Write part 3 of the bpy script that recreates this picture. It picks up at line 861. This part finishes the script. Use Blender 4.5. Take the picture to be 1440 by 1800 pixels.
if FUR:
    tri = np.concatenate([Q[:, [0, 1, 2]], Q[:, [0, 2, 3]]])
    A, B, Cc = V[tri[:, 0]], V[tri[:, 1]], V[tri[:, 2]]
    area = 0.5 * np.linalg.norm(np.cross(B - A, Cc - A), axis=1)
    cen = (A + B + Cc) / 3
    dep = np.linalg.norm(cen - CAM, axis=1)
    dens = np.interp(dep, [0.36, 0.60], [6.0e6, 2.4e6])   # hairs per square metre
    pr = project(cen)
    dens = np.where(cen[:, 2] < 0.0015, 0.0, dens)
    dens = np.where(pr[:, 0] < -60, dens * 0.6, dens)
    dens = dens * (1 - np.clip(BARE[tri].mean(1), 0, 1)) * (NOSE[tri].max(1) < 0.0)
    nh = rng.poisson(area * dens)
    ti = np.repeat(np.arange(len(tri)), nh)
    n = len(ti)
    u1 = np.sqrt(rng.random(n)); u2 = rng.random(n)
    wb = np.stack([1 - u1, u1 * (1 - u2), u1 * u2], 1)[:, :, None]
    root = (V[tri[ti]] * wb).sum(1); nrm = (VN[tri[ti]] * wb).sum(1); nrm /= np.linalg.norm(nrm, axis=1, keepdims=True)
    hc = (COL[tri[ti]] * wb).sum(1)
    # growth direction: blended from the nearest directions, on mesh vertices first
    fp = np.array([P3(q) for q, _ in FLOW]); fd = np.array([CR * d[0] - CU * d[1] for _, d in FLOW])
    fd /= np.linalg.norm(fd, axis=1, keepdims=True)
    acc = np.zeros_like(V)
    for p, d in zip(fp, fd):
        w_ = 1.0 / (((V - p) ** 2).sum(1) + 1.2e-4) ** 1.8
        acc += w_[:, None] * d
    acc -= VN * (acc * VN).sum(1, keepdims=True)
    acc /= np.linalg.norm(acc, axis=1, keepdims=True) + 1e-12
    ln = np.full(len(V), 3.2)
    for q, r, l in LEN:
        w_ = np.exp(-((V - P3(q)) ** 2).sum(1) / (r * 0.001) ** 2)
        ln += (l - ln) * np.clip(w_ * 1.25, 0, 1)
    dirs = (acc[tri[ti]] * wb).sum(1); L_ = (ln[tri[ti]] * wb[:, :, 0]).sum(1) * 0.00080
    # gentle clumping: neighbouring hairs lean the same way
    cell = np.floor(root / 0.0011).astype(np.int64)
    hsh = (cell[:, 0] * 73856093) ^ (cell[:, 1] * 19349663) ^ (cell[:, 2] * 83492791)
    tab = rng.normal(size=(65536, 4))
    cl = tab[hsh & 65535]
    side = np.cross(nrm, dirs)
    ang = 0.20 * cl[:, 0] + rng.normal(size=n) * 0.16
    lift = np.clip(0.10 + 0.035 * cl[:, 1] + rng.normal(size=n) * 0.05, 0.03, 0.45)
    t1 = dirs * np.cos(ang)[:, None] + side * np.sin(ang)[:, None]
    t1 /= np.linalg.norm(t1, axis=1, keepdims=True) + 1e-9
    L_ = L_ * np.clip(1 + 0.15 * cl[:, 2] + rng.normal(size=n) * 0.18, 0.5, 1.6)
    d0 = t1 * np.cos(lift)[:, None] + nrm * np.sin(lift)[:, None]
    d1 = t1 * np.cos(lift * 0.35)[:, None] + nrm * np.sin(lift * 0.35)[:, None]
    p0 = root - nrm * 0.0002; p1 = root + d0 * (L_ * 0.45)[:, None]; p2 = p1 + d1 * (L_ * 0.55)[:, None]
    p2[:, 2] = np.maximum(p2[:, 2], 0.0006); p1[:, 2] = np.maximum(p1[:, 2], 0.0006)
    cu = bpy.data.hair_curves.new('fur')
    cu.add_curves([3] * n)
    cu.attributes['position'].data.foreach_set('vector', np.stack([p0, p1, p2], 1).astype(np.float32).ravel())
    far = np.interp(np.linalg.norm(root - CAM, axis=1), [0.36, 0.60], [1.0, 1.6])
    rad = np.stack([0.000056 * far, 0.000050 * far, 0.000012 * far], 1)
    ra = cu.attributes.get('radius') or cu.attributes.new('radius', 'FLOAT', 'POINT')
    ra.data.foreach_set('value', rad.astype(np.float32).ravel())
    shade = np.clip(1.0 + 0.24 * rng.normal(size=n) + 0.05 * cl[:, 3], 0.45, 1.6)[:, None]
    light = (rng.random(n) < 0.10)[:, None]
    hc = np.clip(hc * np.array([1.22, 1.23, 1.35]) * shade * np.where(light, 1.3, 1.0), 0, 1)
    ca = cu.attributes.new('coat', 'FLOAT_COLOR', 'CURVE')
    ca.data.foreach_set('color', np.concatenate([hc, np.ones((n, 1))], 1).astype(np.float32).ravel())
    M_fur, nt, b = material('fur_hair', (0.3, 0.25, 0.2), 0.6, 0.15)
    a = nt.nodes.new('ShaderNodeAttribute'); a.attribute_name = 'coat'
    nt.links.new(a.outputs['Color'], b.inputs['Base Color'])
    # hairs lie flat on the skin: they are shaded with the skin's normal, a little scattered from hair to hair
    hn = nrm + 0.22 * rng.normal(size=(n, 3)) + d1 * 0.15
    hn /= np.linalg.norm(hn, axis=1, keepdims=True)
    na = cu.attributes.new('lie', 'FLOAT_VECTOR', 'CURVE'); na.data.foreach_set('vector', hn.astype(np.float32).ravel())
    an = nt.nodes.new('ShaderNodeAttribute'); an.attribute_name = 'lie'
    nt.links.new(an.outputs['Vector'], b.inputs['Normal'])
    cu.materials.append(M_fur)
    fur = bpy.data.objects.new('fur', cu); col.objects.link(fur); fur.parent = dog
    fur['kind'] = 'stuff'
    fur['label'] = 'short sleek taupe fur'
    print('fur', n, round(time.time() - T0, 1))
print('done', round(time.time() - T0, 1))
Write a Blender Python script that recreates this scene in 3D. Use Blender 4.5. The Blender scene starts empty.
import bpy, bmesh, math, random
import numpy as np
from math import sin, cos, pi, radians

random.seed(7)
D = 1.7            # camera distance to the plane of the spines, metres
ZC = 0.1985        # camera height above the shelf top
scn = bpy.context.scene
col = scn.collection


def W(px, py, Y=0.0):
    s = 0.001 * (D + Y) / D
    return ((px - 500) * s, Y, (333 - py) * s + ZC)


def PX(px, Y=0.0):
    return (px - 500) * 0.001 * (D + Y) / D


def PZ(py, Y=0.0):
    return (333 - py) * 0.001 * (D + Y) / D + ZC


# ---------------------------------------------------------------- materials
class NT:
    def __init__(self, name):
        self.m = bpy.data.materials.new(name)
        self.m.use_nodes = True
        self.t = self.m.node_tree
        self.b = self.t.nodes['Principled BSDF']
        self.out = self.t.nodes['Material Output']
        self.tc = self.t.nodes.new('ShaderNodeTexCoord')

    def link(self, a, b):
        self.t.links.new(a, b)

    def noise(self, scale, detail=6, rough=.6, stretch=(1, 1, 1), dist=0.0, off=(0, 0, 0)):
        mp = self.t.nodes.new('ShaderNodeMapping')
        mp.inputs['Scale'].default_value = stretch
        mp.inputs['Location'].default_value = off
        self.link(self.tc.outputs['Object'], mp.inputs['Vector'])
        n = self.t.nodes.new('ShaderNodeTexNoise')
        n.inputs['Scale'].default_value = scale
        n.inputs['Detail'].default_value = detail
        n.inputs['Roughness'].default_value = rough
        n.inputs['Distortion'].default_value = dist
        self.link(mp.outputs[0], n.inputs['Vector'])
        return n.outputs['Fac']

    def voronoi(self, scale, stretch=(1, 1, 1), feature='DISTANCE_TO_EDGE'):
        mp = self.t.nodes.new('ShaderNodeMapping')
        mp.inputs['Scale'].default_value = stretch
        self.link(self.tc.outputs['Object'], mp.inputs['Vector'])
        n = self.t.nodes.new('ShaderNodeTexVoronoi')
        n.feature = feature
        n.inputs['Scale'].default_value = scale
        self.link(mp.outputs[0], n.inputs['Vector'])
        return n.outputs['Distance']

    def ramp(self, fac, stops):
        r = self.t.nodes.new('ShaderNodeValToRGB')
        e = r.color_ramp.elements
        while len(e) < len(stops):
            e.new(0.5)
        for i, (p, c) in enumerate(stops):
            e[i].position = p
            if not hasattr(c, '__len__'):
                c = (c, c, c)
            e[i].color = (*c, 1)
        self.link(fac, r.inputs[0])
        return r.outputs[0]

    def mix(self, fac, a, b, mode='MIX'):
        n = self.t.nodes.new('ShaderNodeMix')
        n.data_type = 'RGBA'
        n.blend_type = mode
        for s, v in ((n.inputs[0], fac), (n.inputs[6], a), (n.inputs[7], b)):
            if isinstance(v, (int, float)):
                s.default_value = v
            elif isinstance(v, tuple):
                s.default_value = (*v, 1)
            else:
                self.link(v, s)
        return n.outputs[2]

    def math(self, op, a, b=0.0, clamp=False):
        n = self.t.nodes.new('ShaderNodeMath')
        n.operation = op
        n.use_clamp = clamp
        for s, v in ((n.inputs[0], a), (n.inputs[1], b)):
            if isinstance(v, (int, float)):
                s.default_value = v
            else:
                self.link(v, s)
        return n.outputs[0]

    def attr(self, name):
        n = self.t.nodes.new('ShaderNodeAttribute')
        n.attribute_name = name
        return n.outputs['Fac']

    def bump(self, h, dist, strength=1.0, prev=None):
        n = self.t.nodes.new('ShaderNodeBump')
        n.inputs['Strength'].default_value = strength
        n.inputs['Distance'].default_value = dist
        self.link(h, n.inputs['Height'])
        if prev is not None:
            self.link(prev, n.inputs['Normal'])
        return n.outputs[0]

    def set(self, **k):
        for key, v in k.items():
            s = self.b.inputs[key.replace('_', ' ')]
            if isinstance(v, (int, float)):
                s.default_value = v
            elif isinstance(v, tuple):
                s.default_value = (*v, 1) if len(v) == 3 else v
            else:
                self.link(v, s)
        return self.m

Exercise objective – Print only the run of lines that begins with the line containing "Write a Blender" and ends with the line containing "return (333 - py)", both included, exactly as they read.

The answer –
Write a Blender Python script that recreates this scene in 3D. Use Blender 4.5. The Blender scene starts empty.
import bpy, bmesh, math, random
import numpy as np
from math import sin, cos, pi, radians

random.seed(7)
D = 1.7            # camera distance to the plane of the spines, metres
ZC = 0.1985        # camera height above the shelf top
scn = bpy.context.scene
col = scn.collection


def W(px, py, Y=0.0):
    s = 0.001 * (D + Y) / D
    return ((px - 500) * s, Y, (333 - py) * s + ZC)


def PX(px, Y=0.0):
    return (px - 500) * 0.001 * (D + Y) / D


def PZ(py, Y=0.0):
    return (333 - py) * 0.001 * (D + Y) / D + ZC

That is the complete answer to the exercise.